• _THE TASK_:
Everything from the first line down to the line containing "nt.links.new(tc.outputs['Object'], sep.inputs[0])" is to be retyped exactly, both ends included, with pictures left out.

• _RECORDED INFORMATION_:
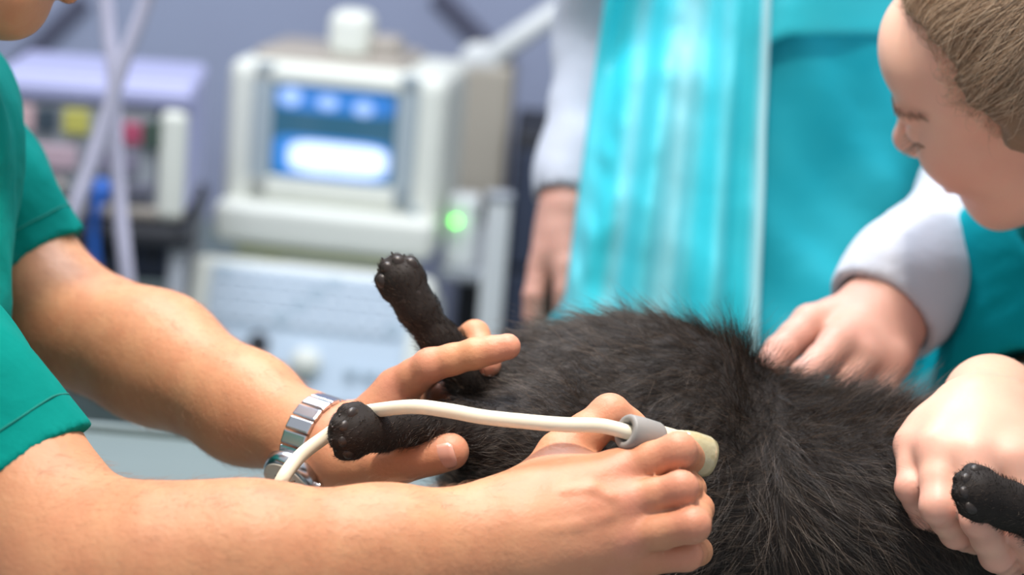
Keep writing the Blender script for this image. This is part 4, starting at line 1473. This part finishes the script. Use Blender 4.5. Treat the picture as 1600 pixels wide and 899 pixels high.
def screen_material():
    m = bpy.data.materials.new('ultrasound_screen')
    m.use_nodes = True
    nt = m.node_tree
    b = nt.nodes['Principled BSDF']
    b.inputs['Base Color'].default_value = (0.01, 0.02, 0.03, 1)
    b.inputs['Roughness'].default_value = 0.15
    tc = nt.nodes.new('ShaderNodeTexCoord')
    sep = nt.nodes.new('ShaderNodeSeparateXYZ')
    nt.links.new(tc.outputs['Object'], sep.inputs[0])

    def math_(op, a, b_=None, c_=None):
        n = nt.nodes.new('ShaderNodeMath')
        n.operation = op
        for i, x in enumerate((a, b_, c_)):
            if x is None:
                continue
            if isinstance(x, (int, float)):
                n.inputs[i].default_value = x
            else:
                nt.links.new(x, n.inputs[i])
        return n.outputs[0]

    def blob(cx, cz, rx, rz, soft, power=2.0):
        dx = math_('POWER', math_('ABSOLUTE', math_('DIVIDE', math_('SUBTRACT', sep.outputs['X'], cx), rx)), power)
        dz = math_('POWER', math_('ABSOLUTE', math_('DIVIDE', math_('SUBTRACT', sep.outputs['Z'], cz), rz)), power)
        r = math_('ADD', dx, dz)
        mr = nt.nodes.new('ShaderNodeMapRange')
        mr.interpolation_type = 'SMOOTHSTEP'
        mr.inputs['From Min'].default_value = 1 + soft
        mr.inputs['From Max'].default_value = max(1 - soft, 0)
        nt.links.new(r, mr.inputs['Value'])
        return mr.outputs['Result']
    # picture content: bright scan area below, header marks above, blue field
    ns = nt.nodes.new('ShaderNodeTexNoise')
    ns.inputs['Scale'].default_value = 60
    nt.links.new(tc.outputs['Object'], ns.inputs['Vector'])
    scan = math_('MULTIPLY', blob(0.010, -0.036, 0.074, 0.024, 0.30, 4.0), math_('ADD', 0.75, math_('MULTIPLY', ns.outputs['Fac'], 0.5)))
    hdr = math_('ADD', blob(-0.066, 0.050, 0.017, 0.014, 0.4), math_('ADD', blob(-0.010, 0.046, 0.016, 0.010, 0.6), blob(0.043, 0.042, 0.015, 0.011, 0.5)))
    band = blob(0.0, 0.048, 0.088, 0.017, 0.5, 6.0)
    low = blob(0.0, -0.036, 0.086, 0.030, 0.5, 6.0)

    def scale(sock, col):
        n = nt.nodes.new('ShaderNodeVectorMath')
        n.operation = 'SCALE'
        n.inputs[0].default_value = col
        nt.links.new(sock, n.inputs['Scale'])
        return n.outputs[0]

    def vadd(a, c):
        n = nt.nodes.new('ShaderNodeVectorMath')
        n.operation = 'ADD'
        nt.links.new(a, n.inputs[0])
        nt.links.new(c, n.inputs[1])
        return n.outputs[0]
    one = math_('ADD', 0.0, 1.0)
    col = vadd(vadd(vadd(scale(one, (0.03, 0.12, 0.20)), scale(scan, (1.05, 1.05, 1.05))), scale(hdr, (0.45, 0.50, 0.62))), vadd(scale(band, (0.01, 0.11, 0.52)), scale(low, (0.02, 0.17, 0.66))))
    nt.links.new(col, b.inputs['Emission Color'])
    b.inputs['Emission Strength'].default_value = 1.0
    return m


def placed(loc, yaw):
    return Matrix.Translation(tuple(loc)) @ Matrix.Rotation(yaw, 4, 'Z')


# ---- ultrasound machine on its trolley
us_o = P(508, 345, 2.93)
usM = placed(us_o, math.radians(-4))
us = empty('ultrasound_machine', (us_o[0], us_o[1] + 0.2, 0.0), 'cream ultrasound machine with a lit blue screen and keyboard console', 'ultrasound machine')
PX = 2.93 / F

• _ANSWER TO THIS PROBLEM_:
Keep writing the Blender script for this image. This is part 4, starting at line 1473. This part finishes the script. Use Blender 4.5. Treat the picture as 1600 pixels wide and 899 pixels high.
def screen_material():
    m = bpy.data.materials.new('ultrasound_screen')
    m.use_nodes = True
    nt = m.node_tree
    b = nt.nodes['Principled BSDF']
    b.inputs['Base Color'].default_value = (0.01, 0.02, 0.03, 1)
    b.inputs['Roughness'].default_value = 0.15
    tc = nt.nodes.new('ShaderNodeTexCoord')
    sep = nt.nodes.new('ShaderNodeSeparateXYZ')
    nt.links.new(tc.outputs['Object'], sep.inputs[0])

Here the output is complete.